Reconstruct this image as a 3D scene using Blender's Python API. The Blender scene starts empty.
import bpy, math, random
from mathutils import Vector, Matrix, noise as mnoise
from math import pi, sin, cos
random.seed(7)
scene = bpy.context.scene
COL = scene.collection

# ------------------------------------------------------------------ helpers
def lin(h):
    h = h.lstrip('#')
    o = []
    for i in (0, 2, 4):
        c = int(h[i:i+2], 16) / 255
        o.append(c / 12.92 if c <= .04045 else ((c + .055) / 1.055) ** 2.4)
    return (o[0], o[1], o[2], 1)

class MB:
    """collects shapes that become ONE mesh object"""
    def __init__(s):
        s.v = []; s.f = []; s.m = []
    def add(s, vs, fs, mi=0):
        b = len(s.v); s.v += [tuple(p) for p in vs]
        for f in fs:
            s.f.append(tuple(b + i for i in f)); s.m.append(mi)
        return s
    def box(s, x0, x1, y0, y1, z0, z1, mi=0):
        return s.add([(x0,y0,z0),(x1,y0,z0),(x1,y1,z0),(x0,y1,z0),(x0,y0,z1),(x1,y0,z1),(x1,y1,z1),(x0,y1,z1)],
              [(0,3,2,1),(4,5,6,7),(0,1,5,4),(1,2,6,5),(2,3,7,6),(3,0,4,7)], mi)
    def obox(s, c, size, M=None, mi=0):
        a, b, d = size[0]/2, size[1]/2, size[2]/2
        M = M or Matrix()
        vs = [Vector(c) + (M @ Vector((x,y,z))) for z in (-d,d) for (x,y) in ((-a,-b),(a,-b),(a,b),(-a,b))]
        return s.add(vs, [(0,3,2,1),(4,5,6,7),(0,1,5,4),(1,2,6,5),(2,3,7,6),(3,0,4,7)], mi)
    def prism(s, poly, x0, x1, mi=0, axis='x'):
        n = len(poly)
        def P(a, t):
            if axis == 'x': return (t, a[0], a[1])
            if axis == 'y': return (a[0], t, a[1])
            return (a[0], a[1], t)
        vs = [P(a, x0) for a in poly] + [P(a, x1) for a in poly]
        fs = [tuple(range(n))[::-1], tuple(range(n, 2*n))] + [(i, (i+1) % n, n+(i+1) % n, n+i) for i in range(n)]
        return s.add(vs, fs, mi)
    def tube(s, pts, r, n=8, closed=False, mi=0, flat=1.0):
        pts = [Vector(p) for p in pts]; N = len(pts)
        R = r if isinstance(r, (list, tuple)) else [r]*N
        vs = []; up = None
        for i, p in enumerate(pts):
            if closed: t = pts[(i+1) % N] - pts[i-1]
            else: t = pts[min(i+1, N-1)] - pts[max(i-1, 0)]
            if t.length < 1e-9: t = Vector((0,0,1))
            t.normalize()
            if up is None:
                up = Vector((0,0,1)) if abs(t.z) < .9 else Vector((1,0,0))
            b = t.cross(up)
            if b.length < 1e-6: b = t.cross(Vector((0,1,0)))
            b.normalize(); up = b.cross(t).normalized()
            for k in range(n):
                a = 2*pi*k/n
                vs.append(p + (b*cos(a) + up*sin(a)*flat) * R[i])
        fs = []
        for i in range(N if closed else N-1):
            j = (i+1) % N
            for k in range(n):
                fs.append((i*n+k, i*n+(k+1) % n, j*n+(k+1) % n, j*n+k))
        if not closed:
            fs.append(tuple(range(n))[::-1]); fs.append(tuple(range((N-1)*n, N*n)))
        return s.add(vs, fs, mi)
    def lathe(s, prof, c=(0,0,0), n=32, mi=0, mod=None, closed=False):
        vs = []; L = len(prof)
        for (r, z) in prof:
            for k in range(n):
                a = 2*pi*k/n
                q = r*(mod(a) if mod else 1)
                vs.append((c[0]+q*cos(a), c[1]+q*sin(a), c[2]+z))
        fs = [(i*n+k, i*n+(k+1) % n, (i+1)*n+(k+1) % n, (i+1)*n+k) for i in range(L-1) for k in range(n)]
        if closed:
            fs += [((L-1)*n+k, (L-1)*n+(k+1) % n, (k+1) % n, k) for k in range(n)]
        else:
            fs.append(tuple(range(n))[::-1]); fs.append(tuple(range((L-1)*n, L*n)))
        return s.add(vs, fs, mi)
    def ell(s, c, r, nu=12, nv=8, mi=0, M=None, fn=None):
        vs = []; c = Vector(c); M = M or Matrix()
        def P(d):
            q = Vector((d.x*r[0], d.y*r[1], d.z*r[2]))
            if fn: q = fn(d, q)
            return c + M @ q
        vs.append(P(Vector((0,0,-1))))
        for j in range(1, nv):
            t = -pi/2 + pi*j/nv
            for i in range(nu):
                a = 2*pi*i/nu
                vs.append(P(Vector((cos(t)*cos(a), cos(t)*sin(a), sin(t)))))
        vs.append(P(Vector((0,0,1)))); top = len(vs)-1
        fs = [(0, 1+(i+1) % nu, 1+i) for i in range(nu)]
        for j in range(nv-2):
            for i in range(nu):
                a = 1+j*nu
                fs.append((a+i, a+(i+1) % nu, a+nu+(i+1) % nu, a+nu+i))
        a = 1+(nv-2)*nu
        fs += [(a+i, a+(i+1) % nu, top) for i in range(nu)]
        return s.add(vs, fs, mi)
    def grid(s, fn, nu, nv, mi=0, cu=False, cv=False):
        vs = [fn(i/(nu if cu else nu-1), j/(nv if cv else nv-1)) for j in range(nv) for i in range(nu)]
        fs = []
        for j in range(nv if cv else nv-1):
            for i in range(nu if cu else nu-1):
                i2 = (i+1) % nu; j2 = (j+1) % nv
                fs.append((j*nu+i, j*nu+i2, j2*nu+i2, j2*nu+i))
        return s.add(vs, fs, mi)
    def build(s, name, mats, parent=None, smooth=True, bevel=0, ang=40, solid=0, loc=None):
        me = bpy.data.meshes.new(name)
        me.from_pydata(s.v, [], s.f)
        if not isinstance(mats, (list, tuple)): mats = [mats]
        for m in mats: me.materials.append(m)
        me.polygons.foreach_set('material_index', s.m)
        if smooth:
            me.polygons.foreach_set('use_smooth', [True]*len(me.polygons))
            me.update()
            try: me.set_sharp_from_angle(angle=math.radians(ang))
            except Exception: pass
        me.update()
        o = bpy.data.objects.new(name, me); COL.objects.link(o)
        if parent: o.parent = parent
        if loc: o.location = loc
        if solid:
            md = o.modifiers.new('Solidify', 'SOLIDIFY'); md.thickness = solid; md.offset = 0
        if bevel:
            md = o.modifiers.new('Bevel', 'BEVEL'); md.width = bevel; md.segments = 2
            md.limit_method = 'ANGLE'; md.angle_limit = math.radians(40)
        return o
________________
# Directive:
Print exactly, and only, the lines beginning at the top of the listing and ending at the line with "return (o[0], o[1], o[2], 1)".

# Full answer:
Reconstruct this image as a 3D scene using Blender's Python API. The Blender scene starts empty.
import bpy, math, random
from mathutils import Vector, Matrix, noise as mnoise
from math import pi, sin, cos
random.seed(7)
scene = bpy.context.scene
COL = scene.collection

# ------------------------------------------------------------------ helpers
def lin(h):
    h = h.lstrip('#')
    o = []
    for i in (0, 2, 4):
        c = int(h[i:i+2], 16) / 255
        o.append(c / 12.92 if c <= .04045 else ((c + .055) / 1.055) ** 2.4)
    return (o[0], o[1], o[2], 1)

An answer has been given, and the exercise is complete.